Así, el arte después de la muerte del arte —arte que vio arder en su seno un imperio celeste— ya no basta como mediador sensible e intuitivo de ese dios de piedra que en la antigüedad le dio el soplo de vida. La importancia continua del arte en el devenir del espíritu no anida en la nostalgia del artista Narciso, sino en su ventaja como una propedéutica privada del pensamiento. El arte después del arte es una filosofía exotérica; ya no es maestro del espíritu cándido descubriendo la magia del espejo, porque el arte para hoy no exige más de su espectador una sumisión idiota a la vanidad de lo bello. El arte moderno ha sacrificado la estirpe estética para posibilitar la libertad especulativa de su público y ha forzado la tradición jerárquica de su mostrarse para subvertir la relación maestro/arte-esclavo/público —aún a costa de volver su furor un esclavo de la idea—. Luego, como la obra de arte ya es más un desafío que la “aparición sensible de la idea”, el espectador de hoy no necesita más una mano amiga para enfrentarse al objeto concreto de su ideal crítico. El arte contemporáneo exagera con orgullo la ausencia de su legitimación estética, y su cinismo es una afrenta contra el espectador pasivo e indolente, porque ha (a)pagado su deuda con el progreso del espíritu; tal afrenta es la exigencia de un argumento para dejar de ser útil, porque es útil en la medida en que su inutilidad no aparezca bajo la forma de un concepto que anule al concepto que lo legitima. Si hay un arte después del arte, es siervo de la razón; si hay un crítico de arte después del arte, su pensamiento toma lugar en el fuego filosófico, y no en la inmanencia de la representación artística.
A manera de corolario.
Hay Meninas sin Velázquez y hay Juicio Final sin Miguel Ángel porque hubo un Monet sin nenúfares. Tal vez no habría un Génie du mal sin polémica y unas Valquirias sin fascismo, pero seguramente no habría una Fontaine sin museo. ¿Qué pasa con el crítico-espectador cuando el arte ha dejado de ser la manifestación más alta del espíritu? ¿Abandona la indolencia crítica y se dedica a seguir esperando explicaciones museísticas, o empieza a pensar, es decir a hacer estallar el arte fuera del museo y del arte mismo?
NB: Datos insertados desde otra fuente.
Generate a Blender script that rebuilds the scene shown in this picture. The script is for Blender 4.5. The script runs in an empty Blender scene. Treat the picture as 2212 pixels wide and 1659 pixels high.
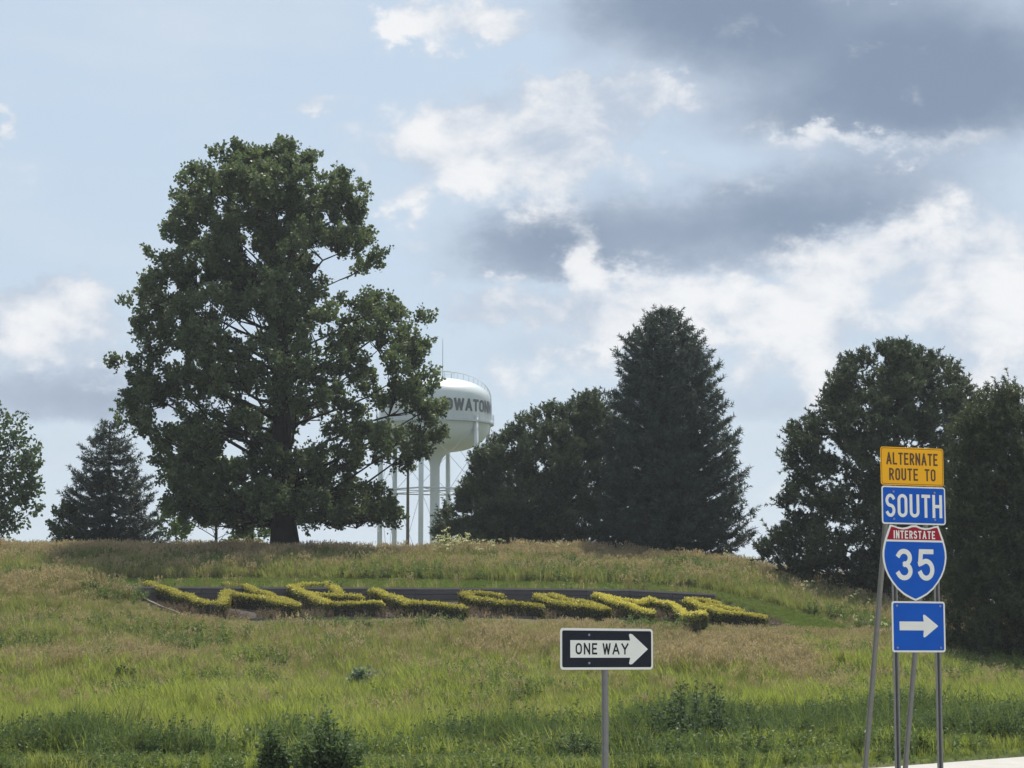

En el reino de la filosofía, parece que su destino está atado al hado del mismo objeto que critica, porque el juicio que niega la manifestación artística moderna también clausura la necesidad de su logos. Negar que una obra de arte sea arte es negar la pertinencia misma de dicho juicio: el crítico de arte no es necesario allí donde no hay arte, y un crítico que se dedique a incendiar la posibilidad de toda valoración crítica en el objeto es tan inútil como un ingeniero que exige demoler una casa para corregir sus errores estructurales. Si para mí esto no es arte, entonces para esto yo no soy un crítico: soy un iconoclasta legitimado por un juego de fuerzas académicas, culturales y políticas, y no una pira donde arde el fuego del espíritu. A la muerte del arte, la negación del objeto de la crítica significa el necesario devenir del crítico de arte en filósofo —es decir, en pirómano— porque la única crítica posible acontece en la fragilidad de la justificación eidética. El fuego y la belleza no necesitan justificación; un arte necesitado de justificación es un arte sin aura, y un arte aurático es una tautología. En el fondo del problema del arte de hoy se deriva la afrenta contra el que hace del logos una llama, o contra el que hace de la crítica una pirología literaria: ¿esto quiere decir que un crítico que ha perdido la contemporaneidad confesa de la simulación en el arte es tan falso como una obra que no me produce nada, que no me hace sentir nada si no conozco su juego referencial, o es tan necesario como lo sea la vanguardia de sus procesos erísticos? Queda la pregunta abierta para el Empédocles moderno en quien el logos arda como las ascuas de octubre, cuando el mochuelo de Minerva haya emprendido finalmente su vuelo cansado hacia el infinito del espíritu.
Tanto la concepción de la obra artística como su recepción histórica ansía algo diferente de su mera atracción sensible: cada obra de arte nueva genera condiciones específicas para la autoconsciencia individual sobre el espíritu de los pueblos, y como la muerte del arte es, en realidad, la muerte de la proyección del contenido artístico más allá de la frontera del fuego divino, en la modernidad, al saberse liberada de sus ataduras espirituales, cada obra adquiere una deuda endógena consigo misma y con su concepto. Por eso, la crítica de la objetidad artística es, como la obra misma, endémica de un pueblo buscándose en la materialidad refleja del arte bello, y la simulación de su reino es la antístrofe del arte caduco. El artista y el crítico después del arte juegan una ruleta rusa con municiones conceptuales; el perdedor es el que hace estallar en su cráneo toda la tempestad política del negocio del arte.